RON SLOAN LOVES competition — whether it was playing tackle on the University of Missouri football team in the late 1960s or running an equity portfolio today. Part of the appeal is the ability to keep score, he says.
For Sloan, it's also been mostly an enjoyable task.
Over the past year through September 17, his $1.8 billion AIM Mid-Cap Core Equity Fund (GTAGX) was down 2.99% while the market suffered more than a 20% loss. That put him in the top 4% of all equity funds and the top 2% of his mid-cap fund peers.
"By focusing in the center of the market in terms of both size and style," Sloan says, "we are offering a core portfolio for investors looking for secure long-term ballast."
And he's been doing that for a while. Sloan's up an average of 12.38% a year over the past decade, which is 7.70 percentage points better than the S&P 500. Sloan strives for consistency, not looking to hit home runs nor hesitating to close out losing positions. Right now, he's sitting on a hefty 20% cash position in a market full of potential opportunities.
His approach has worked well in previous bear markets. In 2001, Sloan was actually up a half-percent, topping the broad market by nearly 12%. The reason: He'd already rotated out of pricey tech and into energy and consumer staples.
The following year, the fund was down just 11.1%, half what the market lost. Sloan's conservatism may have cost him a bit when the market turned: He trailed the broad market by 1.6% in 2003 — though that still resulted in a 27.1% gain.
Originally from Kansas City and now working in San Francisco, Sloan, 61, doesn't think there are any shortcuts in investing. He's averse to momentum plays, far more likely to sell into a wave of buying. He's committed to thorough due diligence before putting a dime into a stock. And when a share price hits his target or strays from his investment thesis, it's gone.
"Before I took over the fund in 1998," Sloan recalls, "AIM was known for its growth and momentum approach. But I was interested in managing a fund that didn't take excessive risks and was capable of performing well across all kinds of markets."

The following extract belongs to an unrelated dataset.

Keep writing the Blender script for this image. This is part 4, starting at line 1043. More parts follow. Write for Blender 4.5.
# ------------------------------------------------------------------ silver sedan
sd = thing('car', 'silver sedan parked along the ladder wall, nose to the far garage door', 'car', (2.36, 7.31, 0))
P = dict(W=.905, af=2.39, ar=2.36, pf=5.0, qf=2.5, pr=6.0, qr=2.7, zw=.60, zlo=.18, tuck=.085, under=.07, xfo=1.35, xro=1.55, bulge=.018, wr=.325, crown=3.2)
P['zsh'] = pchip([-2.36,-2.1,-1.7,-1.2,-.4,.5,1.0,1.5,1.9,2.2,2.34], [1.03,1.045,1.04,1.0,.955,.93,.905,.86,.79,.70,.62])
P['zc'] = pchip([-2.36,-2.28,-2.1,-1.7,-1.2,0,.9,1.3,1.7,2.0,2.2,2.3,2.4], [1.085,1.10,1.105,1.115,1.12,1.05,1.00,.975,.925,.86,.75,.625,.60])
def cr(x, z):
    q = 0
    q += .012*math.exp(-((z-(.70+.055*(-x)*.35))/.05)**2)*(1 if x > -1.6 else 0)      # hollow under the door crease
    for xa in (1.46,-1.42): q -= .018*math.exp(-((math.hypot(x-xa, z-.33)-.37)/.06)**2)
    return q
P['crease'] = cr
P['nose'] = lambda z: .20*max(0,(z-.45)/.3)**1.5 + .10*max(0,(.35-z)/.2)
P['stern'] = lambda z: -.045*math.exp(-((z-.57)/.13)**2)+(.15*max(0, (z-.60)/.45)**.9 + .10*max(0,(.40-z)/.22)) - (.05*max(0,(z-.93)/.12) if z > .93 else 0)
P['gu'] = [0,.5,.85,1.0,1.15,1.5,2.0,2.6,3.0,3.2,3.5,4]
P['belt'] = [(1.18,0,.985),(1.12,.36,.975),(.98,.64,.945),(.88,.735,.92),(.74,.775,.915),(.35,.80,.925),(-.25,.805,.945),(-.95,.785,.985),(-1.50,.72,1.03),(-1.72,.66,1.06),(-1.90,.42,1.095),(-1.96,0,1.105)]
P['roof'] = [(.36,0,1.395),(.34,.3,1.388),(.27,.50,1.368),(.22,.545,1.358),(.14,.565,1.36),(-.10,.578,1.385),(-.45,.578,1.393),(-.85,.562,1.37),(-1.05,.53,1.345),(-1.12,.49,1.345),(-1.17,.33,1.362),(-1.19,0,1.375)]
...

This discipline is evident in his portfolio construction of 75 stocks. Whenever he adds a name, he'll yank his weakest holding to make room. To Sloan, managers who have hundreds of companies in their portfolios simply haven't been able to make up their minds.
Stocks have to compete for a place in his roster. Sloan uses a four-tier ranking system that establishes benchmark weights (there's ample room for variation). In theory, each of the top five represents 2.5% of the portfolio. Each of the next 10 stocks is weighted at 1.85%, the next 20 at 1.35%, and the last 40 at 1%. (The remaining 2.5% usually is cash.) This forces Sloan, along with co-managers Doug Asiello and Brian Nelson, to carefully gauge every stock they buy.
The one thing all his equities have in common is that they are quality companies with solid outlooks that he has been able to pick up on the cheap. He finds them with the help of five research analysts, who are given the chance to select stocks.
Director of Research Nelson and his analysts manage 15 stocks, and Asiello manages his own group of holdings. While Sloan has the ultimate say on the bulk of the portfolio, decision-making is collaborative. This is all part of Sloan's larger strategy of creating and maintaining a committed team that he compares to an extended family.
And there are natural family squabbles.
Asiello and Nelson saw the collapse of Legg Mason's (LM) shares over the past two years, creating a compelling buy. But Sloan was skeptical, as he is with most financials.
His co-managers, however, were far more confident about the stock, which by the spring was selling at a ratio of enterprise value to assets under management of just 0.60% (enterprise value is market capitalization plus net debt). "That was nearly a three-quarters discount to the rest of an already beaten-down industry average of 2.25%," says Asiello, who saw this as adequate cover for Legg's potentially troubled structured-investment-vehicle liabilities, client outflows and the performance problems of its once-star portfolio manager, Bill Miller.
With $920 billion of assets under management, Legg remains a major, highly respected, well-managed industry player. And it has unrealized synergies, say Asiello and Nelson, from the swap that gave it Citigroup's asset-management business and its acquisition of hedge-fund manager Permal Group.
So far, Legg has traded off more than 30% from the fund's average cost of more than $54. But the group hasn't blinked, still believing in its two-year price target of $86.
The investment in the Baltimore-based asset manager reflects a significant rebalancing out of the fund's profitable energy exposure — which had peaked at 15% early this year, and included FMC Technologies (FTI), Noble (NE), and Smith International (SII) — into financials. Since the spring, Sloan also has added People's United Financial (PBCT) (see "The People's Choice," Barron's, Aug. 25), Moody's Investor Service (MCO) and Progressive (PGR) as part of boosting his weighting in financials from 5% to 15%.